A Europa bloqueará produtos fabricados com trabalho escravo e sancionará empresários
Na semana passada, o Parlamento Europeu aprovou normas que impedirão o acesso a seus mercados de produtos elaborados com trabalho escravo e obrigarão as empresas a prestarem contas.
Daniel Gatti
2 | 5 | 2024
Imagen: Allan McDonald
Por um lado, os 27 países da União Europeia se comprometem a não admitir nenhum produto fabricado com trabalho análogo à escravidão; por outro, incorporaram a suas legislações disposições das Nações Unidas sobre a responsabilidade social das empresas nesta matéria.
“Empresas e setores econômicos inteiros terão que fazer a partir de agora um sério esforço para garantir o respeito aos direitos humanos em toda a cadeia de abastecimento”, disse a eurodeputada liberal holandesa Samira Rafaela, poente dos dois textos aprovados.
Wies Willems, especialista em matérias-primas na América Latina da Rede Eu-Lat, disse ao meio de comunicação alemão Deutsche Welle que essas novas leis “podem significar uma mudança de paradigma em direitos humanos e respeito ao meio ambiente nas cadeias de valor das empresas europeias".
"Nós conseguimos incluir algumas disposições, como o acesso à justiça das vítimas e a responsabilidade civil em casos de violações por parte das empresas, mas também existem algumas limitações", disse este consultor de empresas e direitos humanos da organização belga BroederlijkDelen.
Entre as limitações afirmou que as novas normas não são aplicáveis ao setor financeiro.
“Também não é bom que somente as empresas com mais de mil funcionários” estejam envolvidas. Ou que “a empresa somente tenha que assumir responsabilidade se for comprovado que não cumpriu intencionalmente ou por negligência; se o dano foi causado por seus parceiros comerciais, ela não tem responsabilidade".
Uma boa notícia para as vítimas é que elas poderão recorrer ante tribunais europeus para serem indenizadas por terem sido submetidas a trabalhos análogos à escravidão, afirmou Willems.
"É um avanço", disse, porque a grande maioria dessas pessoas, que trabalham geralmente em setores como a agricultura, a mineração e diversas atividades extrativistas, não tem acesso à justiça em seus países.
"É possível que esteja se abrindo também o caminho em direção a um tratado internacional vinculativo sobre empresas e direitos humanos", acrescentou o ativista belga.

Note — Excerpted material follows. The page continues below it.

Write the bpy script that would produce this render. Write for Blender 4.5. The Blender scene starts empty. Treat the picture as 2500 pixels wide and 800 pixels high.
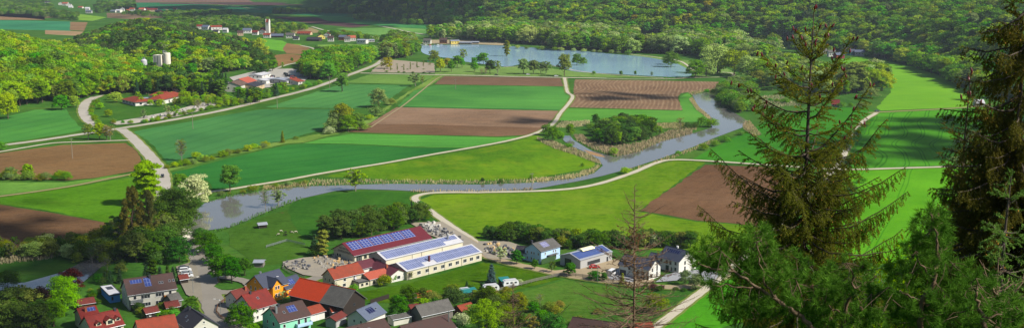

Um documento elaborado em conjunto entre a Organização Internacional do Trabalho (OIT), a Organização Internacional para as Migrações e a ONG Walk Free indica que 86 por cento dos casos de trabalho forçado no mundo todo envolve atores privados.
Assinala também que os países do G20 “importam anualmente 468 bilhões de dólares em produtos com alto risco de terem sido fabricados sob trabalho forçado”.
O relatório “Estimações mundiais sobre a escravidão moderna” apresentado na Conferência Internacional do Trabalho, organizada pela OIT em junho de 2023, calcula, aproximadamente, um total de 28 milhões de pessoas submetidas a trabalho forçado.
"A retenção sistemática e deliberada do salário, utilizada pelos empregadores abusivos, para obrigar os trabalhadores a permanecerem em um posto de trabalho por medo de perder a renda acumulada, é a forma mais comum de coação, experimentada por 36% das pessoas em situação de trabalho forçado", diz o texto.
Uma pesquisa feita em 2014 pela OIT estabelecia que o lucro gerado através do trabalho forçado e recebido por toda a cadeia de empresas envolvidas era, no mínimo, de 150 bilhões de dólares.
Na América Latina, os trabalhadores e as trabalhadoras nessa situação ultrapassariam 1,2 milhões, com pontos altos na América Central e no Brasil.